23 comments to Disenchanted with the ‘Beautiful Game’

  • What does this have to do with the values of personal liberty and absoloute property rights?

  • goldfinger

    zidane’s header into the sternum of materazzi has to be the funniest moment of the world cup. this act, plus his almost scandalously facetious penalty kick in the first half, makes zidane a hero in my book. dammit, the bloke even enjoyed a crafty cig before the portugal game. sod the golden boot award, give that man the keys to the city…

  • michael farris

    Shamelessly stolen joke:

    Have you heard about the new Italian wine?

    It goes, “Mamma Mia! I’m a hurt so bad! Penalty! Penalty!”

    At times, international soccer approaches the burlesque appeal of professional wrestling.

  • Expat

    Any of you rugger-b*ggers getting into a self-righteous tizzy about Rooney’s “stamp” should have been watching the Wallabies and the All Blacks. One All Black was repeatedly raising his knee almost as high as his chin in order to stamp his foot into the guy on the ground. Of course, there is no media storm when the, ahem, “gentlemen” behave like this.

  • Johnathan

    Mighty Mouse: it only indirectly connects to political issues that we regularly write about, but there is a sort of connection, in as much as sport is often about rules, and the impact that rules have on behaviour, and vice-versa. Sport is part of life, it is about enjoyment, like music or the arts. Pure politics can get awfully dull.

  • Charles

    A sport that would make Sarah Bernhardt proud. Okay, it would if it didn’t get so hammy. I swear I saw a reconstruction of Michelangelo’s Pieta and a couple of Sergeant Elias death scenes.

  • Like anyone whose prefered sport is Rugby, I too find the sight of fit young sportsmen crying over imagined injuries maddening. It spoils an otherwise great sport.

  • What does this have to do with the values of personal liberty and absoloute property rights?

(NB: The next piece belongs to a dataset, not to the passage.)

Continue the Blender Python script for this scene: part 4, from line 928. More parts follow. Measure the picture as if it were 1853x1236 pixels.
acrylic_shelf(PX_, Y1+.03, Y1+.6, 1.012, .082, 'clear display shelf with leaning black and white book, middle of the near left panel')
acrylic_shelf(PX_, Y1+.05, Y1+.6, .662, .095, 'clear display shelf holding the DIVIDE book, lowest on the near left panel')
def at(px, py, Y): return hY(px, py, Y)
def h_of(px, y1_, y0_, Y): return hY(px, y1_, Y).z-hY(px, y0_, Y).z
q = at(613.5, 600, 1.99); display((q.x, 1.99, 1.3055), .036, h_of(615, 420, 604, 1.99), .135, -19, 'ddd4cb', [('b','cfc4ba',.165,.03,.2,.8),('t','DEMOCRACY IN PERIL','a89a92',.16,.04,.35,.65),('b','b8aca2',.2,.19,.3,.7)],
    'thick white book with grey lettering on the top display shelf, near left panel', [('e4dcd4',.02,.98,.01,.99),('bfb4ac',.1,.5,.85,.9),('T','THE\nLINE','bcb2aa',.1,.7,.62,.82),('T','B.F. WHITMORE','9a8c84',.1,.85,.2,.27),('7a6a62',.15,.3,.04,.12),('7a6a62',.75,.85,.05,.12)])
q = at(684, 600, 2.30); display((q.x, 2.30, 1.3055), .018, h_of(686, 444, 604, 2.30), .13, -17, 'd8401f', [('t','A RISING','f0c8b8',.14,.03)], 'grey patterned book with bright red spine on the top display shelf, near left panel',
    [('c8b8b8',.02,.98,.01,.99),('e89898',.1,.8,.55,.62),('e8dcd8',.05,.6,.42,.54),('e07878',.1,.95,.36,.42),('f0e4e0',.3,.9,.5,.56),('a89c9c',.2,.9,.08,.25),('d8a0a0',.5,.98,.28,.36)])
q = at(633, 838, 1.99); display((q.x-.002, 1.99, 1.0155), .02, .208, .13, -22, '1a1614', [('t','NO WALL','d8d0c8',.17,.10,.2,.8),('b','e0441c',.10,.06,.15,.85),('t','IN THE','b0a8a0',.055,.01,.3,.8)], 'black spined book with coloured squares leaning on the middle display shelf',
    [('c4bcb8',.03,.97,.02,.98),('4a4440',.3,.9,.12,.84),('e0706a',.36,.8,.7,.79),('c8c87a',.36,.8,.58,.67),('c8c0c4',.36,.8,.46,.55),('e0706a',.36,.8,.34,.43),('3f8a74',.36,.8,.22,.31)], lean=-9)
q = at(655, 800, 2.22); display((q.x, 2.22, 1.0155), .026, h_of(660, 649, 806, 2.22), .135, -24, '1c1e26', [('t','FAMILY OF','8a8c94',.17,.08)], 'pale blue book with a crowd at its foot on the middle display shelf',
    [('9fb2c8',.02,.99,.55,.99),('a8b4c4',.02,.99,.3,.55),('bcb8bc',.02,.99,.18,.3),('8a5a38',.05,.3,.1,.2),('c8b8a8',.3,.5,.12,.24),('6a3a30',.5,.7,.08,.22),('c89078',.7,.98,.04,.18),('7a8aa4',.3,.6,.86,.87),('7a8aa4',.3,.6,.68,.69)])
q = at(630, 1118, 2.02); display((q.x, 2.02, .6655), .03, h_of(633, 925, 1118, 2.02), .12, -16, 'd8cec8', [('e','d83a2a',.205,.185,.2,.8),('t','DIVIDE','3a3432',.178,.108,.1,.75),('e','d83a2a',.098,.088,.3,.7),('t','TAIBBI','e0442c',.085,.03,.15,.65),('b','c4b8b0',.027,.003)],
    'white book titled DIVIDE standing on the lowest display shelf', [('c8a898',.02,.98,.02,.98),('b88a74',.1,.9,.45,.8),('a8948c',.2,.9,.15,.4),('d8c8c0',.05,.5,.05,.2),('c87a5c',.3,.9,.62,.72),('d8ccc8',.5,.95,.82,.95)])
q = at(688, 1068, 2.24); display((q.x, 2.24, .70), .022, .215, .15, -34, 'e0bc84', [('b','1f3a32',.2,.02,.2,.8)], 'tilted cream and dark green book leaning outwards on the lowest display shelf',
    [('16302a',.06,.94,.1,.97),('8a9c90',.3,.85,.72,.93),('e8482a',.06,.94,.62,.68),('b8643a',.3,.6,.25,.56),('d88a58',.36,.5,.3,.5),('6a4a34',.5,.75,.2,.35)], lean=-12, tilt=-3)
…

    One of the reasons I read this blog is that it is not just about the often depressing state of civil liberties in the world.

  • dearieme

    The post was abaht footballers taking liberties, wunnit?

  • M4-10

    In the NHL they give penalties for taking dives. And in a game with 5 skaters and a goalie you’re likely to get scored on if you lay down and cry for a minute or so. Football’s 11 players means being a man down to draw a penalty is good tactics.

    My solution to the drama? Any player that takes more than 5 seconds to get up is obviously hurt so he must be substituted off for a minimum of 5 minutes to get checked out.

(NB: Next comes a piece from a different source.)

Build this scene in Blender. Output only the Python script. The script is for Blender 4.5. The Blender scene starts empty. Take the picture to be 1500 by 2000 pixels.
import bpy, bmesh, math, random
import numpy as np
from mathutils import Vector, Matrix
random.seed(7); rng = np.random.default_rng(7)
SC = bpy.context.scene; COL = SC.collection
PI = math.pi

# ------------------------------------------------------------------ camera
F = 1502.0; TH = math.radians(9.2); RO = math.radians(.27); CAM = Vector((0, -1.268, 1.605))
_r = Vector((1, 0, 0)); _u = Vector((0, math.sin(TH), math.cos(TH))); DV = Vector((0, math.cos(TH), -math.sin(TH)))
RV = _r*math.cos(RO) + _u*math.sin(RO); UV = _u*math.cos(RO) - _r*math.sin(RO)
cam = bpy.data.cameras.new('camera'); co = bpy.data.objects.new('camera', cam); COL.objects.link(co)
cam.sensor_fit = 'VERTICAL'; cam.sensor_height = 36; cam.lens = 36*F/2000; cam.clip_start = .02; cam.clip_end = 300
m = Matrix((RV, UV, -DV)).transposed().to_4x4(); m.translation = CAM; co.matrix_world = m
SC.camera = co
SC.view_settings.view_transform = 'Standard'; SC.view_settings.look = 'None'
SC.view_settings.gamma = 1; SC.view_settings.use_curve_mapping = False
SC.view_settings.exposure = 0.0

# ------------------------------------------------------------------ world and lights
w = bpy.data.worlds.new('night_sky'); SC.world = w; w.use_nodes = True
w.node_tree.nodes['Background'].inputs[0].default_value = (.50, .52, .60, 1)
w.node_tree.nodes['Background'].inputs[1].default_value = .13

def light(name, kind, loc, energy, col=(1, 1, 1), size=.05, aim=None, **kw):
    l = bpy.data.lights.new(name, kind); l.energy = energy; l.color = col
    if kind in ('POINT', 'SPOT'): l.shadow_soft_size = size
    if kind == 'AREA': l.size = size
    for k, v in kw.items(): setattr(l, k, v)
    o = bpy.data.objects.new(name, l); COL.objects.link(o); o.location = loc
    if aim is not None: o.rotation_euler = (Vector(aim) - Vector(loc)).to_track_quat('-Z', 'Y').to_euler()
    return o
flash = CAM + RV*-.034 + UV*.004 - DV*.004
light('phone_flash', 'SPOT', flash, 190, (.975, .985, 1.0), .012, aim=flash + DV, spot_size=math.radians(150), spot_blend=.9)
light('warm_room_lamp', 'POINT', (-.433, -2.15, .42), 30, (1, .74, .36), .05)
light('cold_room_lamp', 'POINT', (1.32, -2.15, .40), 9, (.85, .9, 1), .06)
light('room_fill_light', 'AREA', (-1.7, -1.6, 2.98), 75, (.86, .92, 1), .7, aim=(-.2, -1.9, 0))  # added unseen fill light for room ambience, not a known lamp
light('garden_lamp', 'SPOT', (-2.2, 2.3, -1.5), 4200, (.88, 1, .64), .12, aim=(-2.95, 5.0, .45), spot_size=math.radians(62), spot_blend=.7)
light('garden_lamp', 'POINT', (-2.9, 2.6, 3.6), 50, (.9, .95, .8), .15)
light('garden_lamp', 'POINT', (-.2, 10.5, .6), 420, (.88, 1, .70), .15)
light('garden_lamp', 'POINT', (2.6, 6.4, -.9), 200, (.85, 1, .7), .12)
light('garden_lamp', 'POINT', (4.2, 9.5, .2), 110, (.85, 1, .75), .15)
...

    Zidane’s header was the only thing mildly interesting about the World Cup final. The fact it was his last game and his team lost was very satisfying.

    I really don’t see what the world gets worked up about when it comes to World Cup. I’m glad it’s over.

  • Hank Scorpio

    Like anyone whose prefered sport is Rugby, I too find the sight of fit young sportsmen crying over imagined injuries maddening. It spoils an otherwise great sport.

    You got it. Admittedly, I’ve maybe watched parts of 3 soccer games in my entire life, but the fake injuries are both simultaneously pathetic and hilarious. Say what you will about football, but if you’re going off the field in a stretcher your ass had better be paralyzed.

  • pete

    Let’s get back to the good old days when people who considered themselves educated and sophisticated would barely supress a sneer if you enquired about that day’s football results. I’m fed up with the new fans with their middle-class football songs from trendy pop groups and knowledge of their team that stretches as far back as 1996.

  • Johnathan Pearce

    pete: that’s a bit chippy. I think the arrival of “middle class” folk at clubs has had, at the margins, a civilising influence on crowd behaviour (at the margins, note, I am not saying there are not problems. There are). I know it is politically incorrect to praise the middle classes, but what the heck. More women watch the game than 20 or 30 years ago. More families go to games than used to be the case. I recall watching a Chelsea vs Norwich City game in the mid-80s and a very unpleasant experience it was: crappy grounds, racism, violence and the rest. Things have got a lot better.

    If football is attracting a few posh supporters, so much the better. But as Perry said, the antics of the players are not a great sight.

  • Eamon Brennan

    It should be borne in mind that all this theatricality is only at the very top of the game. At the other end the problem is out-and-out thuggery.

    For anyone who has actually played sunday league football the reality is very different. Its a very physical, nasty game, with far too many park-psychos for my liking (it’s why I gave it up).

  • Pete_London

    pete

    A little chippy and not entirely fair but I sympathise with what you say. I have no problem with the Johnny and Jemima come latelys if they actually go to matches and come to know it. For those who don’t, yet pontificate about something called footy once every four years, I agree entirely with you.

    As I said before, roll on August when we get our game back and the serious stuff begins.

  • The post was abaht footballers taking liberties, wunnit?

    Now THAT is funny!!!

  • Pete

    Jonathan, you are exactly the type of fan who I wish had never become interested in football. More women, more families, all seater stadiums, no, no , no. If I want suburban boredom I can always stay at home on a Saturday afternoon.

  • Pure politics can get awfully dull.

    However watching sports is surely not an antidote to dull. And most footie watches I know would argue this World Cup was dull in extremis.

  • goldfinger

    this World Cup was dull in extremis

    nah, it was dull all the way through. unless you mean you think the World Cup may be at the point of death, in which case global viewing figures would suggest there’s life in the old dog yet.

  • goldfinger

    or maybe most of the footie watchers you know live in hospices?

  • Johnathan Pearce

    Pete, so what would you prefer? Big fights every Saturday afternoon? Obscene chants? Crappy service at standing-only stadia? Football was in a deep trough in the 70s and much of the 80s in Britain and parts of Europe: Hillsborough, Heysel, Bradford, other disasters. Good riddance to all that I say. Like I said, take the chip off the shoulder. It ill becomes you.

  • castillon

    Fifa is investigating the incident.

    From the wikipedia article on Zidane:

    An Amendment[27] regarding discrimination to Art. 55, Par. 4 of the FIFA Disciplinary Code[28] stipulates that if any player, association or club official or spectator publicly disparages, discriminates against or denigrates someone in a defamatory manner on account of race, colour, language, religion or ethnic origin, or perpetrates any other discriminatory and/or contemptuous act and can be attributed to a certain team, the team in question faces deduction of points in the group stage resp. disqualification in the knockout stage.